I believe that it is sensible to make decisions based on evidence rather than feelings or intuition. Practically this means applying the available body of peer-reviewed academic research to making smarter financial decisions.

The Academic Research

Market participants compete with each other to profit by being the first to bring new information to the market. Not all knowledge can be given to everyone in its totality, so each individual has some advantage over others through their possession of unique information. The amazing thing about financial markets is that they are able to aggregate all information into a single metric: the price.

In his 1970 paper, Efficient Capital Markets: A Review of Theory and Empirical Work, Eugene F. Fama proposed the Efficient Market Hypothesis (EMH). An efficient market is a market where prices always fully reflect available information. Fama did not propose that markets are perfectly efficient. He proposed market efficiency as an ideal state that real markets can only approach.

Even if markets are not always perfectly efficient, the combination of competition and disperse information makes market prices reflect information without allowing anyone to interact with the price directly. This makes it extremely unlikely that any market participant, no matter how well-informed or knowledgeable, is able to consistently earn abnormal profits by being the first to bring information to the market. It is impossible to know in advance which individual pieces of information are going to be relevant for driving prices to their fundamental value.

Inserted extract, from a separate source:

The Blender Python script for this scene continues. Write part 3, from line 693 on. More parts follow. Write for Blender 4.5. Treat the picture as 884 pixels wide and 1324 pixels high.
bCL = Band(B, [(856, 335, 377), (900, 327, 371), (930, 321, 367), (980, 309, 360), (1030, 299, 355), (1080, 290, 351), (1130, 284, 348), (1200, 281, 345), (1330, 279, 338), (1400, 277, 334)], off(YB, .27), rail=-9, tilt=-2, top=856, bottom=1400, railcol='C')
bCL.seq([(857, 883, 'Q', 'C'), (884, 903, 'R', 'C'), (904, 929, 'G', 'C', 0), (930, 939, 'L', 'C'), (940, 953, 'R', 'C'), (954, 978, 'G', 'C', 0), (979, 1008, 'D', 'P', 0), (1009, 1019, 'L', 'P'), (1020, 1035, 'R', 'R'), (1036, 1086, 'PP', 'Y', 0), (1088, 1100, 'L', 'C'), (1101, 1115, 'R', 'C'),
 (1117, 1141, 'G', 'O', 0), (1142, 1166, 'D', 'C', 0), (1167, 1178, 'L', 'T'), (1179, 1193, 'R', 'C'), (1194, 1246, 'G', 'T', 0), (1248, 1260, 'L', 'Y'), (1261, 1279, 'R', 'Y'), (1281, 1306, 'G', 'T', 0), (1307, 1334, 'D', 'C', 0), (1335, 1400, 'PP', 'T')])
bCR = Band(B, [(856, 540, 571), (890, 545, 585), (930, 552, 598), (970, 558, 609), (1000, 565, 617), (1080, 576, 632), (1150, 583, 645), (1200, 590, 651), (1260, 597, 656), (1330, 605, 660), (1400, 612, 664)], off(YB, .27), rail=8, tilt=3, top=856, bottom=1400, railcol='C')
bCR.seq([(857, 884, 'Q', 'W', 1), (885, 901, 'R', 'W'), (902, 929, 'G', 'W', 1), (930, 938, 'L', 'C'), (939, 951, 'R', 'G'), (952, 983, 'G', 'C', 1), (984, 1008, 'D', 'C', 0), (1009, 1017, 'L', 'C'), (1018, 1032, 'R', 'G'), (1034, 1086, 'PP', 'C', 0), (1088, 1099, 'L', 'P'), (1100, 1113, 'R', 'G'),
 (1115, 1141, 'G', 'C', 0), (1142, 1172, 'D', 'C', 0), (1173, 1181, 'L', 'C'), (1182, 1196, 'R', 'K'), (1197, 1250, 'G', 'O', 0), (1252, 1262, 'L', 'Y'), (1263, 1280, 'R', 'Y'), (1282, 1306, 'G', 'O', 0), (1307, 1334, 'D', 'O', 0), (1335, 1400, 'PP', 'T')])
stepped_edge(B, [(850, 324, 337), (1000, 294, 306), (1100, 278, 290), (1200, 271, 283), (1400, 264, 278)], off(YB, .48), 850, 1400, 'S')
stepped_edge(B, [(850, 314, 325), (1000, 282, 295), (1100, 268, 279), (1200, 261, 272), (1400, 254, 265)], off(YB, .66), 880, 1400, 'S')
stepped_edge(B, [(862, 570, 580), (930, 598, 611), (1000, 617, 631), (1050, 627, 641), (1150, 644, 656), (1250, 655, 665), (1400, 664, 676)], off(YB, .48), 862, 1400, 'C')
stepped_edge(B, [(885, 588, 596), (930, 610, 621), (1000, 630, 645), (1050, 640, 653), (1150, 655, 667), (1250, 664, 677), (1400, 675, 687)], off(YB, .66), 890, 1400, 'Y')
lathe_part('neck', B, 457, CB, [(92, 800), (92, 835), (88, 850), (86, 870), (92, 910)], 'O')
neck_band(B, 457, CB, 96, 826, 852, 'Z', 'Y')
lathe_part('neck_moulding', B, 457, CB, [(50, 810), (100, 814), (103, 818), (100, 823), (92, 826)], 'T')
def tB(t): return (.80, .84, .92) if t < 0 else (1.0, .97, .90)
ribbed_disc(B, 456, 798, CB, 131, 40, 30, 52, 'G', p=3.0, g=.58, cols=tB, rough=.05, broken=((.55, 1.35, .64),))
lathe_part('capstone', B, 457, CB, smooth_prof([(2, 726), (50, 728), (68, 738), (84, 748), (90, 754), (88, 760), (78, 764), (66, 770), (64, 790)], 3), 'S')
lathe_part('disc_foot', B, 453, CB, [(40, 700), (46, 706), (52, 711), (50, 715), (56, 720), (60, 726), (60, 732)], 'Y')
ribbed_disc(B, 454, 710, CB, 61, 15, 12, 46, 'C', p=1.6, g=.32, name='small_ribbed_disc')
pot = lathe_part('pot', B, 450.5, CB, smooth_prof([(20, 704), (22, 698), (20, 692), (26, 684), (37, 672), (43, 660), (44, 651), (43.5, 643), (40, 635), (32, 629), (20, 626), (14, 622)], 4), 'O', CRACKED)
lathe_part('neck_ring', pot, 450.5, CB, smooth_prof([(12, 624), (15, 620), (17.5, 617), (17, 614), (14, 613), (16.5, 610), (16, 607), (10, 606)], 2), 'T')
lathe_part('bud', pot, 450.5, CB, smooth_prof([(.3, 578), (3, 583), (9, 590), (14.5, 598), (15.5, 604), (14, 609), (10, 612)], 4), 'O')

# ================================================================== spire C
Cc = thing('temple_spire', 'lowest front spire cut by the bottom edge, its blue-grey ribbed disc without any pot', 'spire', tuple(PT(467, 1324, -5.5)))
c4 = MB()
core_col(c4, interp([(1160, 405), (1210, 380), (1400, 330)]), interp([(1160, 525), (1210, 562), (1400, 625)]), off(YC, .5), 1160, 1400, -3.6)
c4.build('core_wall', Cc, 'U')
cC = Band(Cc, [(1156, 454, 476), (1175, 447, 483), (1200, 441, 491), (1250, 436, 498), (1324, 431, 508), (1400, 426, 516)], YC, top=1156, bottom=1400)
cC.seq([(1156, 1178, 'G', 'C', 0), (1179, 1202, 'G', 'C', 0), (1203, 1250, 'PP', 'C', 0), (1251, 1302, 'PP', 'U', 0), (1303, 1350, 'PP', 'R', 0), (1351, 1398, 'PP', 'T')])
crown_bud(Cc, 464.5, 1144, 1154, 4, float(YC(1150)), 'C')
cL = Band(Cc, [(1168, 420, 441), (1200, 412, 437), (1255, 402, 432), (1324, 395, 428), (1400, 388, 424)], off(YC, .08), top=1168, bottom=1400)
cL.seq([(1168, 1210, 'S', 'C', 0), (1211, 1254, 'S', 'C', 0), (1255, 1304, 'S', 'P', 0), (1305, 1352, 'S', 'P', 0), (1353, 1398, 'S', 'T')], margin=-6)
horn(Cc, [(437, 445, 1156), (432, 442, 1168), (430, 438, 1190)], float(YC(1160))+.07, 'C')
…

While EMH cannot be proven, the inability of market participants to produce consistent excess risk-adjusted profits has been well documented. In Mark Carhartt’s 1997 paper, On Persistence in Mutual Fund Performance, he demonstrated that common characteristics of stocks (size, relative price, momentum) almost completely explain persistence in mutual fund performance. In their 2009 paper, Luck Versus Skill in the Cross Section of Mutual Fund Returns, Eugene F. Fama and Kenneth R. French showed that few mutual funds produce risk-adjusted returns sufficient to cover their costs. 

Active Funds Underperform

Based on the academic research, we would expect actively managed funds to underperform their benchmark, on average. The performance data for actively managed funds delivers on this expectation. The SPIVA Canada Scorecard tracks the performance of Canadian actively managed mutual funds relative to their benchmark. The data show consistent underperformance across all fund categories.

Percent of Active Funds Outperforming the Index Over Five Years

Data source: S&P Dow Jones Indices

The bad news for investors is that despite the underperformance of actively managed mutual funds, many financial advisors rely on the commissions that they pay.

Survivorship Bias

If it is not possible for funds to beat the market consistently, why does it always seem like a financial advisor is able to show off funds with market-beating performance? The answer is survivorship bias. When a fund does poorly for an extended period of time, it closes. A closed fund's performance history disappears with it. The funds that do well, purely by chance, will be promoted by the fund company as a great investment. This is problematic for investors hoping to make informed decisions; there is no evidence that strong past performance has anything to do with future performance. In fact, there have been many funds that build up great track records over a period of time only to suffer horrendous future performance.

A Sensible Approach

Without the ability to beat the market through security selection or market timing, the most sensible approach to investing for most people is owning a globally diversified portfolio of low-cost index funds. An index fund is a fund that passively invests in all of the stocks in an index. An index is a grouping of stocks that has been assembled to represent a market. For example, the S&P/TSX Capped Composite index represents the Canadian market, and the S&P 500 index represents the US market. For all of their simplicity, index funds have fees that are a fraction of a traditional actively managed mutual fund.